A block of data:
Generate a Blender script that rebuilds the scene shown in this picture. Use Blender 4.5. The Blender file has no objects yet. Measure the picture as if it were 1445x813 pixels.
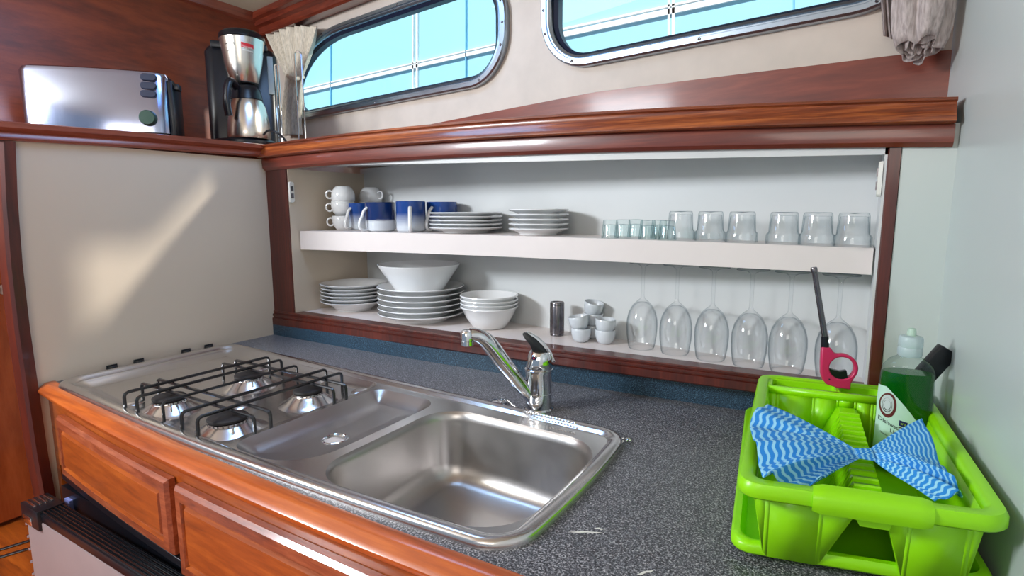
import bpy, bmesh, math, random
from mathutils import Vector, Matrix, Euler
random.seed(7)
sc = bpy.context.scene
COL = sc.collection
PI = math.pi

# ------------------------------------------------------------------ camera
F = 780.05; CAM = Vector((1.5934, -1.1243, .4028))
def rotm(rx, ry, rz):
    return Matrix.Rotation(rz, 3, 'Z') @ Matrix.Rotation(rx, 3, 'X') @ Matrix.Rotation(ry, 3, 'Y')
RC = rotm(math.radians(-8.043), math.radians(.177), math.radians(31.345))
def ray(px, py): return RC @ Vector(((px-722.5)/F, 1, -(py-406.5)/F))
def onplane(px, py, ax, v):
    d = ray(px, py); return CAM + d*((v-CAM[ax])/d[ax])
def PX(px, py, v): return onplane(px, py, 0, v)
def PY(px, py, v): return onplane(px, py, 1, v)
def PZ(px, py, v): return onplane(px, py, 2, v)
HW = lambda x: .34-.13*x                     # line of the hull side behind cupboard and ledge
def PW(px, py, off=0):
    d = ray(px, py); t = (.34-off-.13*CAM.x-CAM.y)/(d.y+.13*d.x); return CAM+d*t
def depth(p): return (Vector(p)-CAM).dot(RC @ Vector((0, 1, 0)))

cd = bpy.data.cameras.new('camera'); cam = bpy.data.objects.new('camera', cd); COL.objects.link(cam)
cd.sensor_width = 36; cd.lens = F/1445*36; cd.clip_start = .01
R4 = Matrix((( RC[0][0], RC[0][2], -RC[0][1]), (RC[1][0], RC[1][2], -RC[1][1]), (RC[2][0], RC[2][2], -RC[2][1]))).to_4x4()
R4.translation = CAM; cam.matrix_world = R4
sc.camera = cam

# ------------------------------------------------------------------ materials
def srgb(r, g, b):
    f = lambda c: (c/255/12.92) if c/255 <= .04045 else ((c/255+.055)/1.055)**2.4
    return (f(r), f(g), f(b), 1)
def new_mat(name):
    m = bpy.data.materials.new(name); m.use_nodes = True
    nt = m.node_tree; return m, nt, nt.nodes['Principled BSDF']
def coords(nt, scale=(1, 1, 1), kind='Object', rot=(0, 0, 0)):
    t = nt.nodes.new('ShaderNodeTexCoord'); mp = nt.nodes.new('ShaderNodeMapping')
    mp.inputs['Scale'].default_value = scale; mp.inputs['Rotation'].default_value = rot
    nt.links.new(t.outputs[kind], mp.inputs['Vector']); return mp.outputs['Vector']
def ramp(nt, fac, stops):
    r = nt.nodes.new('ShaderNodeValToRGB'); nt.links.new(fac, r.inputs['Fac'])
    e = r.color_ramp.elements
    while len(e) < len(stops): e.new(.5)
    for el, (p, c) in zip(e, stops): el.position = p; el.color = c
    return r.outputs['Color']
def noise(nt, vec, scale, detail=4, rough=.55, dist=0):
    n = nt.nodes.new('ShaderNodeTexNoise'); nt.links.new(vec, n.inputs['Vector'])
    n.inputs['Scale'].default_value = scale; n.inputs['Detail'].default_value = detail
    n.inputs['Roughness'].default_value = rough; n.inputs['Distortion'].default_value = dist
    return n.outputs['Fac']
def bump(nt, bs, h, strength=.2, dist=.002):
    b = nt.nodes.new('ShaderNodeBump'); b.inputs['Strength'].default_value = strength
    b.inputs['Distance'].default_value = dist
    nt.links.new(h, b.inputs['Height']); nt.links.new(b.outputs['Normal'], bs.inputs['Normal'])
def plain(name, c, rough=.5, metal=0, var=.06, nscale=12, coat=0, spec=.5, bumpy=0):
    m, nt, b = new_mat(name)
    v = coords(nt); n = noise(nt, v, nscale)
    d = tuple(max(0, x*(1-var)) for x in c[:3])+(1,); l = tuple(min(1, x*(1+var)) for x in c[:3])+(1,)
    nt.links.new(ramp(nt, n, [(.3, d), (.7, l)]), b.inputs['Base Color'])
    b.inputs['Roughness'].default_value = rough; b.inputs['Metallic'].default_value = metal
    b.inputs['Coat Weight'].default_value = coat; b.inputs['Coat Roughness'].default_value = .08
    b.inputs['Specular IOR Level'].default_value = spec
    if bumpy: bump(nt, b, noise(nt, v, nscale*20), bumpy, .001)
    return m
def wood(name, dark, mid, light, scale, coat=.6, rough=.4):
    m, nt, b = new_mat(name)
    v = coords(nt, scale)
    n = noise(nt, v, 1.0, 8, .6, .6); n2 = noise(nt, v, 4.0, 5, .65, .2)
    mx = nt.nodes.new('ShaderNodeMath'); mx.operation = 'MULTIPLY_ADD'; mx.inputs[1].default_value = .45
    nt.links.new(n2, mx.inputs[0])
    m2 = nt.nodes.new('ShaderNodeMath'); m2.operation = 'MULTIPLY'; m2.inputs[1].default_value = .55
    nt.links.new(n, m2.inputs[0]); nt.links.new(m2.outputs[0], mx.inputs[2])
    nt.links.new(ramp(nt, mx.outputs[0], [(.33, dark), (.5, mid), (.66, light)]), b.inputs['Base Color'])
    b.inputs['Roughness'].default_value = rough; b.inputs['Coat Weight'].default_value = coat
    b.inputs['Coat Roughness'].default_value = .12
    bump(nt, b, mx.outputs[0], .15, .0015)
    return m
M = {}
M['rail'] = wood('orange varnished rail wood', srgb(140, 58, 10), srgb(182, 84, 18), srgb(208, 108, 32), (2, 30, 30))
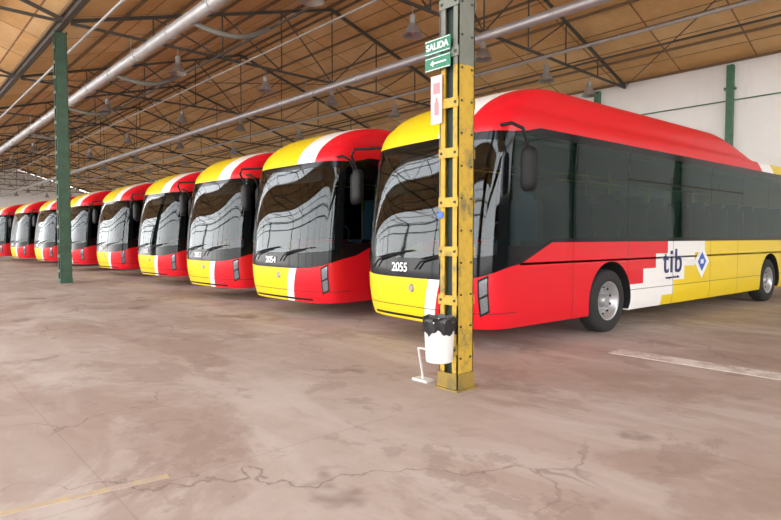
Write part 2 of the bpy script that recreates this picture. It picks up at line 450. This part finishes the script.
# ---------------------------------------------------------------- building
YV=4.3; ZV=8.0; YB=23.6; YM=(YV+YB)/2; ZR=10.9; X0=-92; X1=16; YF=-15.0; YFM=(YV+YF)/2
def ceil_mat():
    t=NT('fibre_roof_panels'); c,x,y,z=t.obj()
    br=t.n('ShaderNodeTexBrick'); t.put(br.inputs['Vector'],c)
    br.offset=0; br.inputs['Scale'].default_value=1; br.inputs['Brick Width'].default_value=2.6; br.inputs['Row Height'].default_value=1.30
    br.inputs['Mortar Size'].default_value=.028; br.inputs['Mortar Smooth'].default_value=.1
    t.put(br.inputs['Color1'],(.80,.47,.18)); t.put(br.inputs['Color2'],(.93,.66,.34)); t.put(br.inputs['Mortar'],(.18,.09,.04))
    n=t.noise(c,.6,5,.6); n2=t.noise(c,4,5,.7); n3=t.noise(t.scale(c,(.4,6,1)),3,4,.6)
    cc=t.mix(t.m('MULTIPLY',t.ramp(n,.4,.75),.5),br.outputs['Color'],(.48,.25,.08))
    cc=t.mix(t.m('MULTIPLY',t.ramp(n2,.5,.8),.35),cc,(.95,.78,.52))
    cc=t.mix(t.m('MULTIPLY',n3,.3),cc,(.44,.24,.10))
    return t.set(Base_Color=cc,Roughness=.85)
M_CEIL=ceil_mat()
M_STL=plain('truss_steel_dark',(.07,.065,.055),.6)
M_STL2=plain('purlin_steel',(.20,.13,.07),.7)
def slope(name,y0,z0,y1,z1):
    ln=math.hypot(y1-y0,z1-z0); mb=MB(); mb.box((0,0,0),(X1-X0,ln,.08))
    mk(name,mb.make(name,[M_CEIL]),None,(X0,y0,z0),(math.atan2(z1-z0,y1-y0),0,0))
slope('ceiling_rear_bay_front_slope',YV,ZV,YM,ZR); slope('ceiling_rear_bay_back_slope',YM,ZR,YB,ZV)
fz=lambda y: ZV+(ZR-ZV)*(1-abs(y-YFM)/((YV-YF)/2))
slope('ceiling_front_bay_back_slope',YFM+1.6,fz(YFM+1.6),YV,ZV)
slope('ceiling_front_bay_front_slope',-12.2,fz(-12.2),YFM-1.4,fz(YFM-1.4))  # unseen slope, left open at ridge and eave to shape windshield reflections
def truss(ya,yb):
    mb=MB(); ym=(ya+yb)/2; zb=ZV-.25; n=4
    mb.beam((0,ya,zb),(0,yb,zb),.075,.075)
    tops=[];bots=[]
    for i in range(2*n+1):
        y=ya+(yb-ya)*i/(2*n); h=(ZR-ZV)*(1-abs(y-ym)/((yb-ya)/2)); tops.append((0,y,ZV-.18+h)); bots.append((0,y,zb))
    mb.beam(tops[0],tops[n],.08,.10); mb.beam(tops[n],tops[-1],.08,.10)
    for i in range(1,2*n): mb.beam(bots[i],tops[i],.035,.035)
    for i in range(1,n):
        mb.beam(bots[i+1],tops[i],.04,.04); mb.beam(bots[2*n-i-1],tops[2*n-i],.04,.04)
    return mb
t1=truss(YV+.12,YB-.05).make('truss_a',[M_STL]); t2=truss(YF,YV-.12).make('truss_b',[M_STL])
x=X0+3
while x<X1:
    mk('roof_truss',t1,None,(x,0,0)); mk('roof_truss',t2,None,(x,0,0)); x+=7.8
mb=MB()
def pur(ya,za,yb,zb_,n):
    for i in range(n+1):
        y=ya+(yb-ya)*i/n; z=za+(zb_-za)*i/n-.07
        mb.beam((X0,y,z),(X1,y,z),.06,.09)
pur(YV+.15,ZV,YM,ZR,6); pur(YM+.3,ZR-.1,YB-.15,ZV,6); pur(YF,ZV,YFM,ZR,6); pur(YFM+1.3,ZR-.4,YV-.15,ZV,6)
mk('roof_purlins',mb.make('purlins',[M_STL2]))
mb=MB()
mb.beam((X0,YV,ZV-.14),(X1,YV,ZV-.14),.16,.22); mb.box((X0,YV-.12,ZV-.03),(X1,YV+.12,ZV-.0))
mk('valley_girder',mb.make('girder',[M_STL]))
mb=MB()
for y in (8.9,YM,19):
    mb.beam((X0,y,ZV-.3),(X1,y,ZV-.3),.045,.06)
x=X0+3
while x<X1-7.8:
    mb.tube([(x,YV+.2,ZV-.3),(x+7.8,YM,ZV-.3)],.018,6); mb.tube([(x+7.8,YM,ZV-.3),(x,YB-.2,ZV-.3)],.018,6); x+=15.6
mk('roof_wind_bracing',mb.make('bracing',[M_STL]))
def wall_mat():
    t=NT('whitewashed_wall'); c,x,y,z=t.obj()
    n=t.noise(c,.5,6,.65); n2=t.noise(t.scale(c,(3,3,.3)),1.2,5,.6)
    cc=t.mix(t.ramp(n,.35,.7),(.95,.95,.95),(.88,.88,.87)); cc=t.mix(t.m('MULTIPLY',t.ramp(n2,.6,.85),.4),cc,(.66,.66,.64))
    return t.set(Base_Color=cc,Roughness=.85)
M_WALL=wall_mat()
mb=MB(); mb.box((X0,YB,0),(X1,YB+.3,ZV+.05)); mk('wall_back',mb.make('wb',[M_WALL]))
mb=MB(); mb.box((X0-.3,YF,0),(X0,YB,ZV-.1))
mb.add([(X0,YV,ZV-.1),(X0,YB,ZV-.1),(X0,YM,ZR)],[(0,1,2)]); mb.add([(X0,YF,ZV-.1),(X0,YV,ZV-.1),(X0,YFM,ZR)],[(0,1,2)])
mk('wall_left',mb.make('wl',[M_WALL]))
M_WALLG=plain('rendered_wall_grey_green',(.10,.13,.10),.8,var=.5,sc=.6)
mb=MB()
mb.box((X1,3.0,0),(X1+.3,YB,4.2)); mb.box((X1,YF,6.6),(X1+.3,3.0,ZV-.1))
y=3.0
while y<YB: mb.box((X1,y,4.2),(X1+.3,y+.3,ZV-.1)); y+=4.1
mb.box((X1,3.0,ZV-.4),(X1+.3,YB,ZV-.1))
mk('wall_right',mb.make('wr',[M_WALLG]))
M_GRN=plain('green_column_paint',(.06,.17,.10),.5,var=.5,sc=5)
mb=MB(); x=-90.2
while x<X1:
    mb.box((x-.11,YB-.22,0),(x+.11,YB,ZV-.2)); mb.box((x-.18,YB-.24,ZV-1.1),(x+.18,YB,ZV-1.02)); x+=5.2
mb.beam((X0,YB-.12,6.5),(X1,YB-.12,6.5),.04,.04)
mk('wall_pilasters',mb.make('pil',[M_GRN]))
mb=MB(); x=X0+3
while x<X1:
    mb.box((x-.12,YF-.12,0),(x+.12,YF+.12,ZV-.2)); x+=7.8
for z in (ZV-.3,ZV-1.6): mb.beam((X0,YF,z),(X1,YF,z),.12,.16)
mk('yard_reflection_frame',mb.make('frame',[M_GRN]))  # unseen posts and rails added to break up the windshield reflections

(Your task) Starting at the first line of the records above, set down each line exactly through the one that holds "PI = math.pi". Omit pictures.

(The output)
Generate a Blender script that rebuilds the scene shown in this picture. Use Blender 4.5. The Blender file has no objects yet. Measure the picture as if it were 1445x813 pixels.
import bpy, bmesh, math, random
from mathutils import Vector, Matrix, Euler
random.seed(7)
sc = bpy.context.scene
COL = sc.collection
PI = math.pi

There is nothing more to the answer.